A simple way to dress up fresh summer tomatoes spectacularly.
A simple way to dress up fresh summer tomatoes spectacularly.

Years ago, I went to a summer potluck, where the first dish to be demolished was a friend’s homegrown tomatoes, simply sliced, arranged on a pretty platter, and dressed with olive oil, and sea salt.

Not that the other dishes weren’t fabulous. It was just that tomatoes like that, ripened on the vine to let their deep, natural sweetness, tartness and mouthwatering savoriness develop to their fullest are absolutely impossible to resist.

When summer provides tomatoes that good, you don’t have to do much to them. That’s why “Tonnato with Tomatoes” is such a winning recipe.
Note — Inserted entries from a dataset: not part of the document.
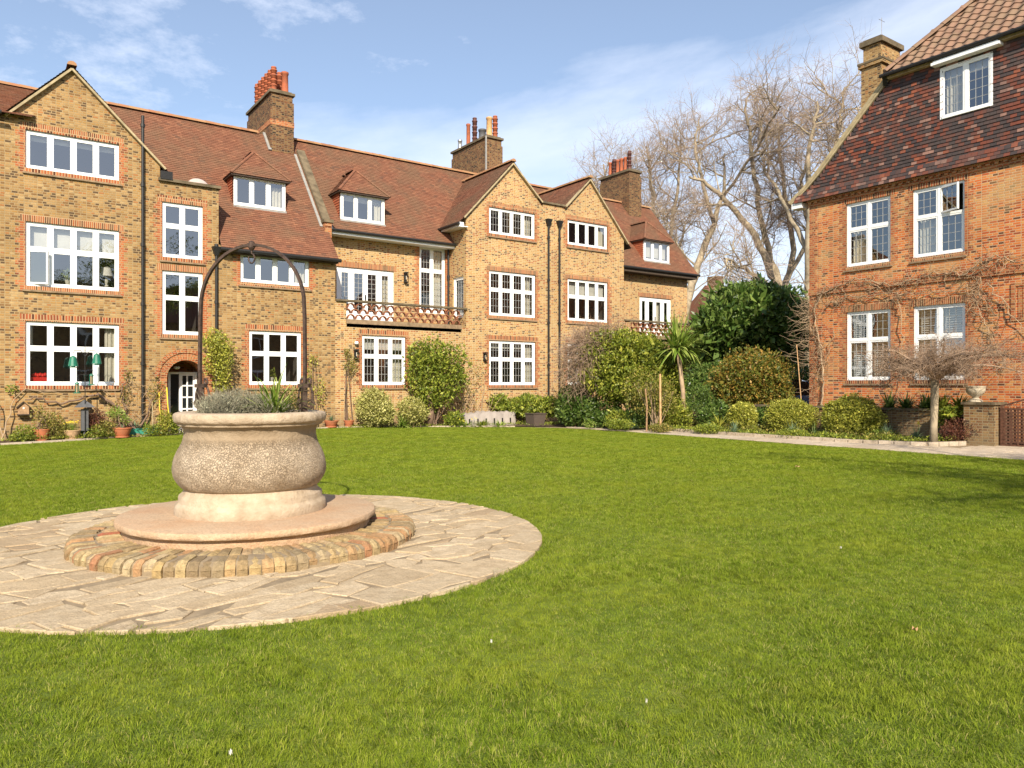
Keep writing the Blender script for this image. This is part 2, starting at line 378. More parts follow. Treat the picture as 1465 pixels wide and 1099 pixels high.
def strap(name, c, n, L, w, mat, parent=None, loc=None, seed=0, arch=.9, spread=1.0, segs=5, zlo=.2):
    rg = np.random.default_rng(seed); V = []; F = []; b = 0
    for i in range(n):
        a = rg.random()*6.283; e = zlo+(1.45-zlo)*rg.random(); e = math.pi/2-(math.pi/2-e)*spread
        d = np.array([math.cos(a)*math.cos(e), math.sin(a)*math.cos(e), math.sin(e)]); l = L*(.6+.5*rg.random())
        p = np.array(c, float)+rg.normal(size=3)*np.array([.06,.06,.01])*L; s = np.array([-math.sin(a), math.cos(a), 0])
        for k in range(segs+1):
            f = k/segs; ww = w*(1-f**2.5)*(.6+.4*min(1,f*4))+.0006
            V += [p-s*ww/2, p+s*ww/2]
            p = p+d*l/segs; d = d+np.array([0,0,-arch*1.2/segs*(.4+f)]); d /= np.linalg.norm(d)
        for k in range(segs): F.append((b+2*k,b+2*k+1,b+2*k+3,b+2*k+2))
        b += 2*(segs+1)
    return np_mesh(name, np.array(V), np.array(F), 4, mat, parent, loc)
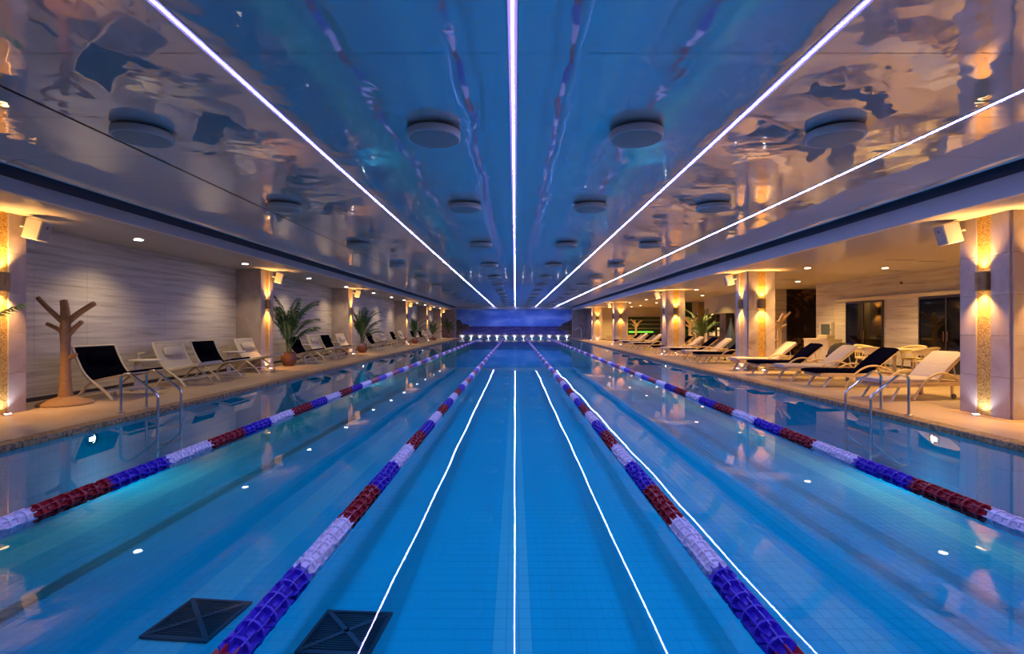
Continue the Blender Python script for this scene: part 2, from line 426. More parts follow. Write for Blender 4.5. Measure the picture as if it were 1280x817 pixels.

It’s little more than an assortment of sliced tomatoes drizzled with the creamy Italian sauce of tuna, anchovies, capers, and lemon juice that’s traditionally spooned over cold slices of veal. It’s like the taste of a tuna salad sandwich with slices of fresh tomatoes inside — but turned on its bread with the tomatoes the star and the tuna a supporting yet major player.

This super easy recipe is from “Big Night” (Union Square & Co.), of which I received a review copy.

It’s by Katherine Lewin, who went from a career as a copywriter at J.Crew to a food writer and editor at The Infatuation to opening two Big Night gourmet stores in New York City.